__EXERCISE PROMPT__: Output exactly the lines from the first one down to the line containing "scn.view_settings.exposure = 0.0;", inclusive.

• • • • • • •

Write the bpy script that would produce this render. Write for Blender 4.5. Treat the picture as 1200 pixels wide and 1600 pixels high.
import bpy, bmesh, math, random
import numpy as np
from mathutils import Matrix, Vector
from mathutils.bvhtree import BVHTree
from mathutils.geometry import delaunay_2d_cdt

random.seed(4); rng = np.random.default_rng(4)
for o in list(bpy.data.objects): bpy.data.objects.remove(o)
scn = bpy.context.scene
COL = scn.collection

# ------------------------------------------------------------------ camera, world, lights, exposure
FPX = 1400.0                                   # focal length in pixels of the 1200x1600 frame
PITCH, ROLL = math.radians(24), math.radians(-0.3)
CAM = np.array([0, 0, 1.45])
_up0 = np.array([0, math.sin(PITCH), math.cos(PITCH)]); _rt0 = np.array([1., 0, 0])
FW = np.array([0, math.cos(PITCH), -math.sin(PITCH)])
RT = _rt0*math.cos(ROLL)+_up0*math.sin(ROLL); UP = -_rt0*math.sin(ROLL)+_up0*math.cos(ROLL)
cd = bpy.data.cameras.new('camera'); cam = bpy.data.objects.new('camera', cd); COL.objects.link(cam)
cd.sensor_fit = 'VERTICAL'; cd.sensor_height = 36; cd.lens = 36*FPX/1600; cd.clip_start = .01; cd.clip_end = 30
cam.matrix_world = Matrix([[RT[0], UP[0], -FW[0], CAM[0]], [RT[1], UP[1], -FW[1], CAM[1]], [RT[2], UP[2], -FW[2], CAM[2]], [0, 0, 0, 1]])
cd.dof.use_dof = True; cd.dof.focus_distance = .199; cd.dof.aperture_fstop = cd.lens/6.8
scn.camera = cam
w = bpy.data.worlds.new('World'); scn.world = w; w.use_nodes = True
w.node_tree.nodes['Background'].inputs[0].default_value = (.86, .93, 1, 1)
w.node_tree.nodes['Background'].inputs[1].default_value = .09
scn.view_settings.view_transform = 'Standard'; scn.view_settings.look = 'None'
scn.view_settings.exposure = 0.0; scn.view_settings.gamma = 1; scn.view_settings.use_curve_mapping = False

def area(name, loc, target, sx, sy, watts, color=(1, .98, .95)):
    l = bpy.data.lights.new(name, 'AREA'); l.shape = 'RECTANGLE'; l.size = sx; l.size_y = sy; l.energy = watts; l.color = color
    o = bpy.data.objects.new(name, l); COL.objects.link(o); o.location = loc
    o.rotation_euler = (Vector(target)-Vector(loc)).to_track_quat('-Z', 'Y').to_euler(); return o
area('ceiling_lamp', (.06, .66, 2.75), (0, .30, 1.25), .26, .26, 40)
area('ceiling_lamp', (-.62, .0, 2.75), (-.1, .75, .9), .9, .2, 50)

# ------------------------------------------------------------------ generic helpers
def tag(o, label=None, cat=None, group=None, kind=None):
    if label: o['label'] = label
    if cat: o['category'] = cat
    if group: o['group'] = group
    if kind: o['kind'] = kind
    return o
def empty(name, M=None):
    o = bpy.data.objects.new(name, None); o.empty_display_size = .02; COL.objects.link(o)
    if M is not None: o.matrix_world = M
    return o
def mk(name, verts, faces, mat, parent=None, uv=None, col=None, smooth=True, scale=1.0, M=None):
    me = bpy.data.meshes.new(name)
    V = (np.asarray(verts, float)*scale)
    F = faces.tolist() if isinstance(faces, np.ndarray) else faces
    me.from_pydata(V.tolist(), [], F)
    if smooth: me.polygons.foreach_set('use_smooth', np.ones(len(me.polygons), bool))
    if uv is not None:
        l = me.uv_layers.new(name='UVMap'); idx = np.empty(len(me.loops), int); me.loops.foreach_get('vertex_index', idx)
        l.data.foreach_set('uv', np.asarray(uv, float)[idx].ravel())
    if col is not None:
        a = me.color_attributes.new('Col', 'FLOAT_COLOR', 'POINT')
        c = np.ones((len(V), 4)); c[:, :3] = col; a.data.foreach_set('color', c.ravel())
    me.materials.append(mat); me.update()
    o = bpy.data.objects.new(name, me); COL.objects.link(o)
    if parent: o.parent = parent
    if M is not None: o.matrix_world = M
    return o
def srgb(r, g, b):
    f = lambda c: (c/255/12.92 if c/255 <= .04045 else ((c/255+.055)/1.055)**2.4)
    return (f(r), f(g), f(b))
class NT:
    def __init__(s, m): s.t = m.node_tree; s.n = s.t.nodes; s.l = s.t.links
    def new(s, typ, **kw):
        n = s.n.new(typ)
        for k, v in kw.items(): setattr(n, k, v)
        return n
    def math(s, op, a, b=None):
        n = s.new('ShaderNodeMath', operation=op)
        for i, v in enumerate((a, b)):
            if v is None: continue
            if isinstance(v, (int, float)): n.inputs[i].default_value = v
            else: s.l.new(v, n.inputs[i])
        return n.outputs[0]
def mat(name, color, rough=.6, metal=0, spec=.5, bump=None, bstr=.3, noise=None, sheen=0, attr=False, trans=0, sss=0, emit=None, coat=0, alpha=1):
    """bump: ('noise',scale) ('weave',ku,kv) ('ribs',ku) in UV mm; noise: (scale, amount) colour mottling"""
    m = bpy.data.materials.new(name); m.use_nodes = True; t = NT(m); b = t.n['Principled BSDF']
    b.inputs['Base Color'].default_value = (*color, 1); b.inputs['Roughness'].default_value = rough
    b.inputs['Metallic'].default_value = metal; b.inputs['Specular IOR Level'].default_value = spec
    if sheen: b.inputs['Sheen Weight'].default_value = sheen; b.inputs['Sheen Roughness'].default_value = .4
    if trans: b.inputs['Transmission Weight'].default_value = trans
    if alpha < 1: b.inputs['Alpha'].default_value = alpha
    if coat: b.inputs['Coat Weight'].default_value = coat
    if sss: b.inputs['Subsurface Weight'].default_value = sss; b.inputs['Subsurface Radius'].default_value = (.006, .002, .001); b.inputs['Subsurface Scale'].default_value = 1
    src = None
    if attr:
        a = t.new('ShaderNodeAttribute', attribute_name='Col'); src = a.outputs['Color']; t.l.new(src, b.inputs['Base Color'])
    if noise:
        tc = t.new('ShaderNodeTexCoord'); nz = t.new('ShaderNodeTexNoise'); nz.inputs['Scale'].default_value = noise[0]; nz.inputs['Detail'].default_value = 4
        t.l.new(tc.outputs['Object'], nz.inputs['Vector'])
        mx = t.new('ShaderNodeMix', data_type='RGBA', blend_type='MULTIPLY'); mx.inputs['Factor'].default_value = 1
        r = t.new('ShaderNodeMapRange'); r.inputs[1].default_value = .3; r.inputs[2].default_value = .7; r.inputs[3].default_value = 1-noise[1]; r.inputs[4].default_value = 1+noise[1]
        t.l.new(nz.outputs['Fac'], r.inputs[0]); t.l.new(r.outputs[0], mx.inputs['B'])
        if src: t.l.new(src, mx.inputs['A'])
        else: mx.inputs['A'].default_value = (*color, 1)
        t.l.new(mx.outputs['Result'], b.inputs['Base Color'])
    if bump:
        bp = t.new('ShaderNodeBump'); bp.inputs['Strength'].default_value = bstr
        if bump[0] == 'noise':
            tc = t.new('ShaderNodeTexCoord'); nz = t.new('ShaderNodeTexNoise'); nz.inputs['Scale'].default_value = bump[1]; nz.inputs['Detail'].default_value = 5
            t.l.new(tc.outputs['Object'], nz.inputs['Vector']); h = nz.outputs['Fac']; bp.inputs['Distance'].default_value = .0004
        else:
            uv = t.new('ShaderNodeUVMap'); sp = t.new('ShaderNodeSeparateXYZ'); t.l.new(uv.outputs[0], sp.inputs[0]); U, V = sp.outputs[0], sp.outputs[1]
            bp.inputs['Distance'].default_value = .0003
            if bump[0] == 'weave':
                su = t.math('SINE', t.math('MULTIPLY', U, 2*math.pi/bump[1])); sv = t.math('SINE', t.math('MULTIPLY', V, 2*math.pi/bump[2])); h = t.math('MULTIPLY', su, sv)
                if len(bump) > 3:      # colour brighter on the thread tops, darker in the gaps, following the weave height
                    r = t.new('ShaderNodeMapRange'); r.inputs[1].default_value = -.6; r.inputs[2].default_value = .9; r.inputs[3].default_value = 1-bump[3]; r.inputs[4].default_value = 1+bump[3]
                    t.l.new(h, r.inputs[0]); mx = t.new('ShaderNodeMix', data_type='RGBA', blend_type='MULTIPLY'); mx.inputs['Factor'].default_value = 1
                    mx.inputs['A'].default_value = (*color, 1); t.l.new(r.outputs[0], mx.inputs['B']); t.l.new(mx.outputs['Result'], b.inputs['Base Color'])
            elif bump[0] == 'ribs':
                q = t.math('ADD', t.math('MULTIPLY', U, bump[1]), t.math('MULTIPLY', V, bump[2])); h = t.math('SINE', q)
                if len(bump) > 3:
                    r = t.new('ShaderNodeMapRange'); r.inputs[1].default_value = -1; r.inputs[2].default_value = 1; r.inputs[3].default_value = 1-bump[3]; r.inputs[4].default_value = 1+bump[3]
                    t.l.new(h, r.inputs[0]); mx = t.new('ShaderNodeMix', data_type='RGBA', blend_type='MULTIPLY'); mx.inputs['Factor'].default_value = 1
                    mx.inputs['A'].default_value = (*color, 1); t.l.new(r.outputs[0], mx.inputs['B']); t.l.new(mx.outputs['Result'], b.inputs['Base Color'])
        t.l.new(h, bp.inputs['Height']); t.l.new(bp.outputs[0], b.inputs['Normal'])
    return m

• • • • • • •

__REPLY__:
Write the bpy script that would produce this render. Write for Blender 4.5. Treat the picture as 1200 pixels wide and 1600 pixels high.
import bpy, bmesh, math, random
import numpy as np
from mathutils import Matrix, Vector
from mathutils.bvhtree import BVHTree
from mathutils.geometry import delaunay_2d_cdt

random.seed(4); rng = np.random.default_rng(4)
for o in list(bpy.data.objects): bpy.data.objects.remove(o)
scn = bpy.context.scene
COL = scn.collection

# ------------------------------------------------------------------ camera, world, lights, exposure
FPX = 1400.0                                   # focal length in pixels of the 1200x1600 frame
PITCH, ROLL = math.radians(24), math.radians(-0.3)
CAM = np.array([0, 0, 1.45])
_up0 = np.array([0, math.sin(PITCH), math.cos(PITCH)]); _rt0 = np.array([1., 0, 0])
FW = np.array([0, math.cos(PITCH), -math.sin(PITCH)])
RT = _rt0*math.cos(ROLL)+_up0*math.sin(ROLL); UP = -_rt0*math.sin(ROLL)+_up0*math.cos(ROLL)
cd = bpy.data.cameras.new('camera'); cam = bpy.data.objects.new('camera', cd); COL.objects.link(cam)
cd.sensor_fit = 'VERTICAL'; cd.sensor_height = 36; cd.lens = 36*FPX/1600; cd.clip_start = .01; cd.clip_end = 30
cam.matrix_world = Matrix([[RT[0], UP[0], -FW[0], CAM[0]], [RT[1], UP[1], -FW[1], CAM[1]], [RT[2], UP[2], -FW[2], CAM[2]], [0, 0, 0, 1]])
cd.dof.use_dof = True; cd.dof.focus_distance = .199; cd.dof.aperture_fstop = cd.lens/6.8
scn.camera = cam
w = bpy.data.worlds.new('World'); scn.world = w; w.use_nodes = True
w.node_tree.nodes['Background'].inputs[0].default_value = (.86, .93, 1, 1)
w.node_tree.nodes['Background'].inputs[1].default_value = .09
scn.view_settings.view_transform = 'Standard'; scn.view_settings.look = 'None'
scn.view_settings.exposure = 0.0; scn.view_settings.gamma = 1; scn.view_settings.use_curve_mapping = False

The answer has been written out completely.